Continuing through March 31, 2018
With its high-keyed chromaticism and semi-abstract imagery, Liz Tran’s “Elation Station” is a Fellini-esque carnivàle. A riot of bubblegum hues, pearlescent paints, glitter, and circus-tent iconography, the Seattle-based artist’s suite of new paintings closes out a highly successful series, “The Office,” in the eponymous office of the gallery’s late owner, Laura Russo. In reproduction, Tran’s compositions read as graphical when reproduced, but in person they betray conspicuous nuance. The dots of paint, strung together in draping curves, smear, bleed and drip with a confectionary decorativeness reminiscent of Portland painter Eugenia Pardue’s topographical fantasia.

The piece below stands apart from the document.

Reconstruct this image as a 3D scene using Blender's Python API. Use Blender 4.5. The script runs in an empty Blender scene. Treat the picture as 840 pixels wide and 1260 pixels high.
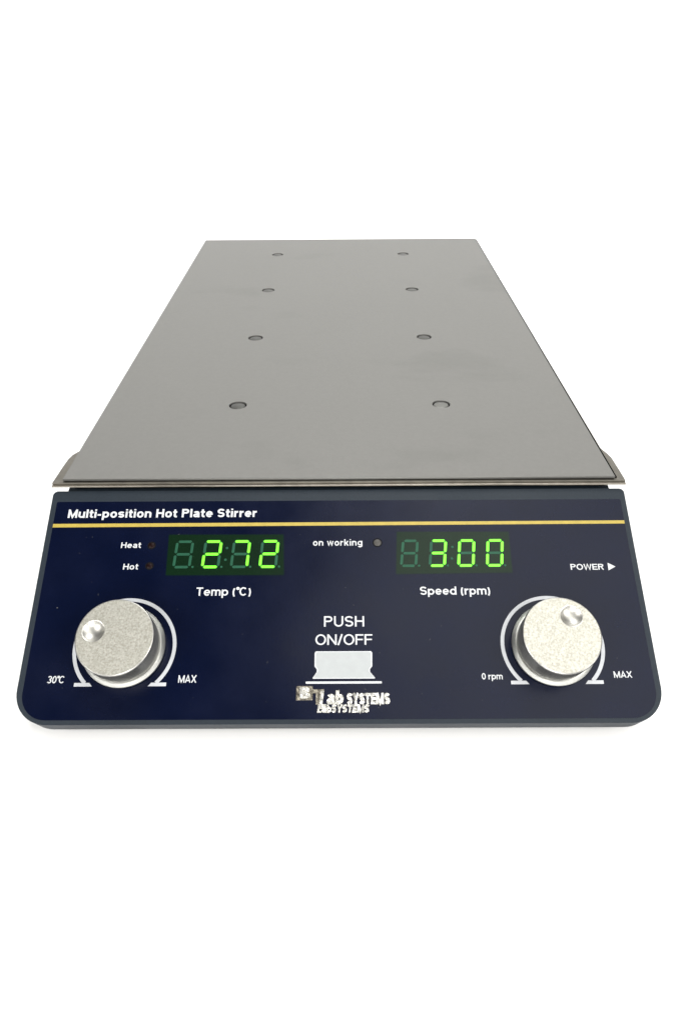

Most pieces are small-scaled, with the exception of the expansively horizontal painting (36 by 72 inches) from which the show takes its name. The built-up, layered surfaces have a pellucid quality, seizing the light and diffusing it in a pastel glow. This is unabashed eye candy, calculated to elicit maximum retinal pleasure with a minimum of referential distraction. Linework is imprecise, but line isn’t the point. Sensory overload is — an experience that is not fastidious, but spills over in messy gloops and glops. There is no need for napkins at the saturnalia.